No particular reason - I just take a point (near equator) - where edge is nicely defined and then drag line to other side trying to get it to go thru center. I don't think that odd pixel here and there will make much of a difference. According to what I've found difference seems to be 142984 - 133708 / 142984 = ~6.5%, so that is quite significant in general terms, but on 222px image that will be 14px depending on direction of measurement? (that is a bit more than I thought it would be) Yep, further measurement confirms that there is about 14px of difference However - I was not too off with 222 measurement (maybe 2% error).

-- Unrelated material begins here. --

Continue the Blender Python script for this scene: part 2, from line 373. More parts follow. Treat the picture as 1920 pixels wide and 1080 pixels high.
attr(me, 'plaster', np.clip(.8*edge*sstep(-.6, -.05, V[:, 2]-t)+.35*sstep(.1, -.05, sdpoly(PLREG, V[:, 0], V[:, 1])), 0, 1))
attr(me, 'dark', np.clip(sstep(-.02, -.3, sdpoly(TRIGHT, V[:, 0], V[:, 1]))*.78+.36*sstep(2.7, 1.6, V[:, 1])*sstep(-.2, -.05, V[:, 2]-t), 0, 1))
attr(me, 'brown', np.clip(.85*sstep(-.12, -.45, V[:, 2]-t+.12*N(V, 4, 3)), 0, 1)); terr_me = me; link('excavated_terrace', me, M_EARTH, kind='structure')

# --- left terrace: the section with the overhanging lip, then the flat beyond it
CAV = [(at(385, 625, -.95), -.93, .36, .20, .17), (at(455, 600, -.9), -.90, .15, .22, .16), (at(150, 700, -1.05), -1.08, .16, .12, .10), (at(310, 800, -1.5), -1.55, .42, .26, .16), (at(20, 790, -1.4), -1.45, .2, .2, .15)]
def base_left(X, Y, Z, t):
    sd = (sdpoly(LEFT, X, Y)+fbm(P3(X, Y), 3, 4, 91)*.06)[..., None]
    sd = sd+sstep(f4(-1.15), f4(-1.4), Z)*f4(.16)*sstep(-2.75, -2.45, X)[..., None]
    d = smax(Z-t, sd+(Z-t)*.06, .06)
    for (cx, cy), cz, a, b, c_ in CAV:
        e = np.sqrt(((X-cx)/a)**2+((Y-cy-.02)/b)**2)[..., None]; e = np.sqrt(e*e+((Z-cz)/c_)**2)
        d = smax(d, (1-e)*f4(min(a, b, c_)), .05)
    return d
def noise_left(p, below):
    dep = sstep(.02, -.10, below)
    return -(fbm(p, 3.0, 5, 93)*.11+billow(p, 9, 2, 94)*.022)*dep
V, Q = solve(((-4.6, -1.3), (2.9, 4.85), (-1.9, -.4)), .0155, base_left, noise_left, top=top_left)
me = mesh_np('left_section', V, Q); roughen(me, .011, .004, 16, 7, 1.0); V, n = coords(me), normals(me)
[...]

There are two types of drizzling. First is bayer drizzle that AS!3 uses to debayer data and it does its job well. It makes OSC camera have the same resolution as mono camera. This is related to pixel size and fact that color pixels are in fact spaced more than in mono version (every other pixel is red and every other is blue - green similarly but it is "more dense"). This is done by default for OSC data and you don't have to turn on anything. Second is "regular" drizzle. This kind of processing requires under sampled data and in my view - it is questionable if it works at all. It was designed for Hubble where very precise sub pixel dithering can be employed - and there was no atmosphere to mess up things. In either case - drizzle simply won't do anything useful to your data as you are not (even if it works) - as you are over sampled to start with and not under sampled. In this case that solely depends on processing. Data is not processed in the same way. Wavelets are done more conservatively in this second go. Maybe if you post 16bit raw stack - without any sharpening done (not even in AS!3) for people to process. Maybe there is more to the data. Many experienced imagers sometimes extract more from the same data in terms of detail than I able to, so there is certainly that factor.

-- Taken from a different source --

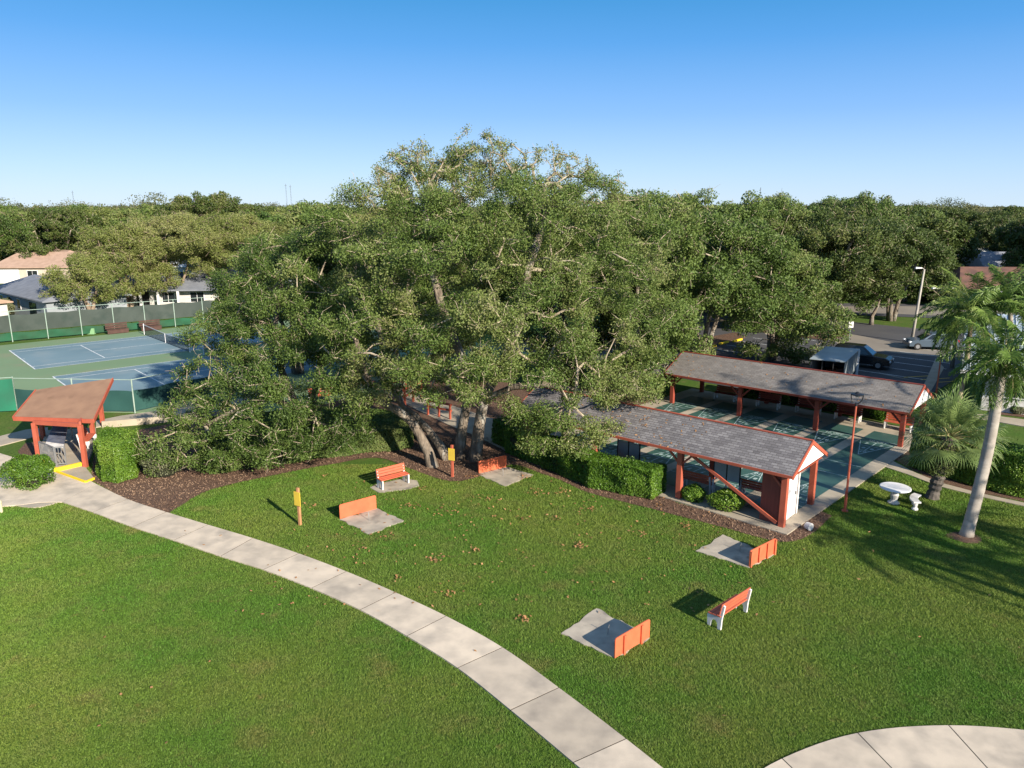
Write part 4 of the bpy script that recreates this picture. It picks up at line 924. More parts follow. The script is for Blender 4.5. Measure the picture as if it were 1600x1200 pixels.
# long table with dark top under the roof
ta=at(93,660,.9);tb_=at(112,663,.9);tc_=at(100,694,.9);td=at(72,690,.9); o_=(ta+tb_+tc_+td)/4; r=empty('long_table',(o_[0],o_[1],0),0,'long table with a blue grey board top under the brown roof','table')
M['tabletop']=mat('blue_grey_top',(0.14,0.15,0.19),(0.07,0.08,0.12),3,.35,spec=.6)
of=np.array([o_[0],o_[1],0]); tt=MB(); tt.slabq(*[tuple(q-of+[0,0,z_]) for q,z_ in ((ta,.55),(td,0),(tc_,0),(tb_,.55))],.05); tt.build('table_top','tabletop',r)
e1=td+(td-ta)*.10-[0,0,.06]; e2=tc_+(tc_-tb_)*.10-[0,0,.06]; tt=MB(); tt.slabq(*[tuple(q-of) for q in (td-[0,0,.003],e1,e2,tc_-[0,0,.003])],.04); tt.build('painted_lit_end','castwhite',r)  # pale end piece: the light on the near end is put into its colour
for q,z_ in ((ta,1.38),(tb_,1.38),(tc_,.84),(td,.84)):
    q=(q-of)*.9; m=MB(); m.box(q[0]-.03,q[0]+.03,q[1]-.03,q[1]+.03,.16,z_); m.build('leg','metal',r)
p=at(141,700); bench('red slatted bench turned sideways under the right edge of the brown roof',p[0],p[1],R(105),z=.16,slat='slatred')
# ------------------------------------------------------------------ tennis fences, nets, benches
M['screen']=mat('dark_green_windscreen',(0.040,0.052,0.045),(0.052,0.066,0.057),.35,.8,.3,3,c3=(0.03,0.045,0.038),s3=.9)
M['greenscreen']=mat('green_windscreen',(0.015,0.16,0.09),(0.02,0.11,0.065),.5,.8,.3,3)
M['lowscreen']=mat('deep_green_windscreen',(0.012,0.085,0.040),(0.02,0.06,0.03),.5,.8,.3,3)
M['tealscreen']=mat('teal_windscreen',(0.022,0.075,0.065),(0.015,0.05,0.048),.4,.8,.3,3)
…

Here is FFT of that other image added later in post: It again shows that faint ring - maybe a bit better than the last one. If I run mean filter on it to remove some noise - maybe it will be easier to asses where edge of the data is. Ok, I've done a trick - I increased brightness / contrast until circle is readily detectable: Placing cursor on the edge says it is 2.64 pixels per cycle (ideal sampling rate is 2 pixels per cycle). Difference therefore is 2/2.64 = ~0.76 We calculated above that theoretical max is 0.8 at this sampling rate so data falls just a bit shorter than this theoretical max.